The Mudcat Café TM
Thread #97643   Message #2029043
Posted By: MissouriMud
18-Apr-07 - 12:59 PM
Thread Name: Top 10 fiddle tunes please
Subject: RE: Top 10 fiddle tunes please
I would have to qualify my answer by saying that first it will be country specific(US in my case)- and possibly even region specific (midwest/ozarkian); and second it attempts to include a few tunes from each of the three primary fiddle tune keys - D, A and G. We dont do much fiddle work in the key of C at the basic level here. Finally I am making the assumption that you are looking for tunes to teach a beginning fiddler or at least someone new to the genre.   These are all tunes that any experienced fiddler in these parts would have to know (and would probably be sick and tired of).

With that in mind, our little school here teaches a number of tunes in its lower level fiddle classes - among which the most repeated seem to be, albeit in no particular order other than key:

Key of D
Fly Around My Pretty Little Miss (Hop High Ladies, Susannah Girl etc)
Angeline the Baker (or Angelina Baker)
Eighth of January (Battle of New Orleans)
Robinson County
Soldiers Joy

Key of G
Chase the Banshee (we have Banshees in Missouri)
Miss McLeod's Reel (Did you ever see the Devil Uncle Joe?)
Red Wing
Seneca Square Dance
Going Down To Cairo (Good Bye Liza Jane)

Key of A
Old Joe Clark
Cripple Creek
Horse and Buggy
Greasy Coat (got to have some of the modal tunes in there)
Cluck Old Hen (ditto)

That's 15 not 10. Those arent my necessarily personal favorites and I am not a fiddle player, but they seem to be the ones that are most used for basic teaching here so I assume they are good for that purpose.   If we were to have our young fiddlers put together a program for a 3 hour square/contra dance, most if not all of those tunes would be on the list. We probably teach simple versions of some of these tunes - so I am assuming these are tunes which either have a simple base melody to start with or seem to permit simplification of a more complicated base melody without losing too much. Obviously good players play all of these tunes in a manner that would be over the head of a learner.

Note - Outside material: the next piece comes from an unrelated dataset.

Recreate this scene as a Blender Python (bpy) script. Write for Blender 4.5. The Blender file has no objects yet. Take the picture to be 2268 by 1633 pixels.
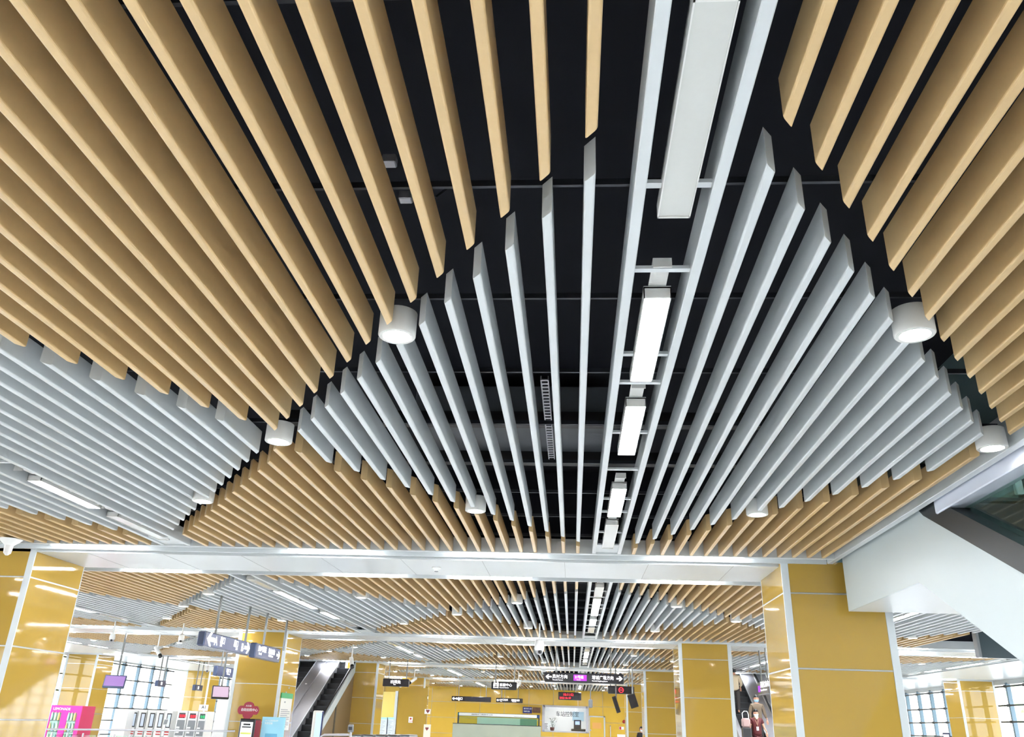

I have not included any waltzes - while we play them and teach them here, I don't treat them as being "fiddle tunes" as we normally use that term here, but some good ones have been mentioned in the thread above. Of course if you're really dealing with total beginners, the Old Town School in Chicago teaches everyone Go Tell Auint Rhodie the first day, but I dont consider that a fiddle tune either.